As to the "opening up" to comments, I'm very ambivalent. Art by committee?


Mike C. said...

Bron & Doonster,

Thanks for the comments.

"Art by committee?" -- well, not really, I have simply found that where books are concerned (and exhibitions, too) the views of others help me see more clearly how what I am trying to say/do differs from what I am apparently saying/doing, in terms of communication.

Perhaps it's because of the public service environment in which I work, but I'm very aware of the importance of testing assumptions in this way. The problem (I think) with a lot of contemporary work is that it's self-absorption masquerading (sometimes ironically, sometimes not) as communication, which confuses and annoys everyone involved.

I've been working on a book of this large body of work since 2005, and seeking the feedback of others has clarified the process for me no end. The most difficult part of editing work down into an acceptably-sized, meaningfully-sequenced book is EDITING! Rejecting favourite images because they don't work in this> book, dispensing with "clever" ideas for colour schemes and layouts, etc., etc. But I totally recommend it as a way of really getting to know your own work.

If the aim is to craft something bigger than the sum of its parts out of a heap of attractive images (which, in my case, it is) then feedback is a useful tool, though obviously one has to choose which feedback (a) to seek and (b) to use!
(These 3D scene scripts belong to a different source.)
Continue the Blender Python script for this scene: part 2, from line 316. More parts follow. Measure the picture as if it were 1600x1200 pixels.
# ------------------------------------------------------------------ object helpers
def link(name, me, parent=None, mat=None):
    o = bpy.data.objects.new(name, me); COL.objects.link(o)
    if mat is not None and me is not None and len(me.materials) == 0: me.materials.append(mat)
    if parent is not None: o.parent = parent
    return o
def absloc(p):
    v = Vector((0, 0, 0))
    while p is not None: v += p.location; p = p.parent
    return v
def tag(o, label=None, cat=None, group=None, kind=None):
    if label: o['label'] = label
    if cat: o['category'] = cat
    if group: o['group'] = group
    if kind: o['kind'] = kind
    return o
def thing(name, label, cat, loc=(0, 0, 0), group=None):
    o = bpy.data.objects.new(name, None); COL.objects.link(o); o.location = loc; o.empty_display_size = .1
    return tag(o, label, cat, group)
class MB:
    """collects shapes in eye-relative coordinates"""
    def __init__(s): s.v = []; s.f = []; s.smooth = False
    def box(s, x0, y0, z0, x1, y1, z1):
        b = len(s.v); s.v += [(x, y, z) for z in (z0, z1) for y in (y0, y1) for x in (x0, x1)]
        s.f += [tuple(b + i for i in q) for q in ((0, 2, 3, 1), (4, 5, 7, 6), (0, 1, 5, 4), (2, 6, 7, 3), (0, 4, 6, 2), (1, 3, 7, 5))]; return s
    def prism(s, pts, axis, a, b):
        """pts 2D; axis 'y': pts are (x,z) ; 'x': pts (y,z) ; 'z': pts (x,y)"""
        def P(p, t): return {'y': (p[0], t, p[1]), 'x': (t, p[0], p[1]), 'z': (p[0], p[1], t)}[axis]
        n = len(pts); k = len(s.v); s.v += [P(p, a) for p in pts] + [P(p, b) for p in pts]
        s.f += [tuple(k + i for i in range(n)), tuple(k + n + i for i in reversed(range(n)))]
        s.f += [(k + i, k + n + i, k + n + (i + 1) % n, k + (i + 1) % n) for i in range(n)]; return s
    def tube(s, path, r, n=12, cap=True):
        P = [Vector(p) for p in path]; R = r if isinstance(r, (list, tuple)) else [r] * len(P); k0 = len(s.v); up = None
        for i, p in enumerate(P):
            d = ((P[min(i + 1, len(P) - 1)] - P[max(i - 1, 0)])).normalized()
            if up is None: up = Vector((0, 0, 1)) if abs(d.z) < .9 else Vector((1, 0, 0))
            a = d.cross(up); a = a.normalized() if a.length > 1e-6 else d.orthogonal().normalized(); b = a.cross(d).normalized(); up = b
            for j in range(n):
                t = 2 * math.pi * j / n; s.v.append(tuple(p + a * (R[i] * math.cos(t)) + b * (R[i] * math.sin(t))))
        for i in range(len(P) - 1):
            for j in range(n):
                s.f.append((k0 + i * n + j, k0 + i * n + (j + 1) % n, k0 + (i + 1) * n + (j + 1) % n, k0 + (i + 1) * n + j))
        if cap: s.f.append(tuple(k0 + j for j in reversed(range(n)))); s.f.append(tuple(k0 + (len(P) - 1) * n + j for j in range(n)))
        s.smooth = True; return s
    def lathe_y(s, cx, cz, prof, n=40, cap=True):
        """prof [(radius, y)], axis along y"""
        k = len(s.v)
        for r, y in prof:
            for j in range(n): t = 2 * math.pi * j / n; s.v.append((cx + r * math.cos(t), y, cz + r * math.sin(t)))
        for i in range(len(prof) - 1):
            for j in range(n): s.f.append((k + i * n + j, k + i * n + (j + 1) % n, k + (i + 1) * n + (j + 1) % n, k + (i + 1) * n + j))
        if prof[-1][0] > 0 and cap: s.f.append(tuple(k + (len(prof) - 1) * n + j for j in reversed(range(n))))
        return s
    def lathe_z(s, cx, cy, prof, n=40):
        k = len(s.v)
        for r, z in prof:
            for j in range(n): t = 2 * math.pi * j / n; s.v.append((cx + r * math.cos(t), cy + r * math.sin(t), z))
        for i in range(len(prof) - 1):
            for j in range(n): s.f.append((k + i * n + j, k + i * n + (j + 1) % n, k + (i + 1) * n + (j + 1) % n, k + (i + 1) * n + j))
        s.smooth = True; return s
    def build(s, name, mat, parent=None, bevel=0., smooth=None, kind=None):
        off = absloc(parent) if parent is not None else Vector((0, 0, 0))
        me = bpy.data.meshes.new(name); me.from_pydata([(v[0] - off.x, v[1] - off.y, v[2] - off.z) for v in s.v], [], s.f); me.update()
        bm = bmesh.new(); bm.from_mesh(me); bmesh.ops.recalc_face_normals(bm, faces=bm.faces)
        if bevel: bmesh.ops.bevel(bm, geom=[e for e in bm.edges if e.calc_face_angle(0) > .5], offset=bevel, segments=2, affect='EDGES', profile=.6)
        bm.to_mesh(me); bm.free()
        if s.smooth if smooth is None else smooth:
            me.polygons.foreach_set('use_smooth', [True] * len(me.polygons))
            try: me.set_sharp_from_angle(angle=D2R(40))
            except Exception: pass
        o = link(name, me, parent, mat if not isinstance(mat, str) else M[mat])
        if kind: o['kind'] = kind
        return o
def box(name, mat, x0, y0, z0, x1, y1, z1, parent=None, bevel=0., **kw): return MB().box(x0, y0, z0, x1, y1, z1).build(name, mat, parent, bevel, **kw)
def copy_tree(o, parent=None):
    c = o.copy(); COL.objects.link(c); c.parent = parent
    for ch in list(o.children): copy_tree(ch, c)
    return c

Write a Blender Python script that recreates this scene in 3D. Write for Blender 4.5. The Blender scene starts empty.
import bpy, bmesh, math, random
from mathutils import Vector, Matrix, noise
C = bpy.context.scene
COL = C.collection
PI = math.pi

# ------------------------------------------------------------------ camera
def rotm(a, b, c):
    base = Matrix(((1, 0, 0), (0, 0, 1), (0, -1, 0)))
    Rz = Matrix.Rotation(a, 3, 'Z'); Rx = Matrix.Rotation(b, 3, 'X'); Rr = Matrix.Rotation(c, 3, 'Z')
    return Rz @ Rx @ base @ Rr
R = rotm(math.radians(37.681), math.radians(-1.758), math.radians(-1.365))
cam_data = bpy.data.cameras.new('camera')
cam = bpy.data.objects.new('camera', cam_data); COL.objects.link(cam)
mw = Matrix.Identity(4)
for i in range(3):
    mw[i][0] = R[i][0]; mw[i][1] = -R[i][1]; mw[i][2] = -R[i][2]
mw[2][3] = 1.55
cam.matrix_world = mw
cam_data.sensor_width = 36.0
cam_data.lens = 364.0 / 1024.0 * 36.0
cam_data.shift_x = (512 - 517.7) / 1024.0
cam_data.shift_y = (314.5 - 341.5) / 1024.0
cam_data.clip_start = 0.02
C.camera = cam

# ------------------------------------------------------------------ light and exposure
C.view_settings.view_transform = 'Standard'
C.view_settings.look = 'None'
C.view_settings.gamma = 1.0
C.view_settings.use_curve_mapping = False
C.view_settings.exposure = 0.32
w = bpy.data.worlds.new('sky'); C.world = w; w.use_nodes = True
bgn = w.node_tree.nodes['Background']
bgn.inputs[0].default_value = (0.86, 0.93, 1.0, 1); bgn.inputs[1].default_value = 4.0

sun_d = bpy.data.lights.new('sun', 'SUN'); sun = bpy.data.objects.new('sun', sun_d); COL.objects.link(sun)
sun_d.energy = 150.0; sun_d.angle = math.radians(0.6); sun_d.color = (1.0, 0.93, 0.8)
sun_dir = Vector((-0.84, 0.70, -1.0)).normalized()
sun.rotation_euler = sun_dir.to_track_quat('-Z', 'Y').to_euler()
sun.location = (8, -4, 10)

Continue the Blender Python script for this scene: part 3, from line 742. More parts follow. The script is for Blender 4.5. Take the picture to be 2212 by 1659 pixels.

Bronislaus Janulis said...


Good explanation on the value of feedback. I'm still ambivalent, but that's me. Cogent and valid points, though.


Gavin McL said...

I think the images are fascinating, I like the upside down trees and they way it gives I kind of fishes eye view. The triptychs give a kind sense of motion, the passing of time which ties in well with the theme of the river.
The text in circles looks good, but detracts a bit to my mind from the meaning as you spend so much time reading it. It depends how important it is to you.
The photos with the manmade "stuff" jar a bit, but perhaps that's what you wanted?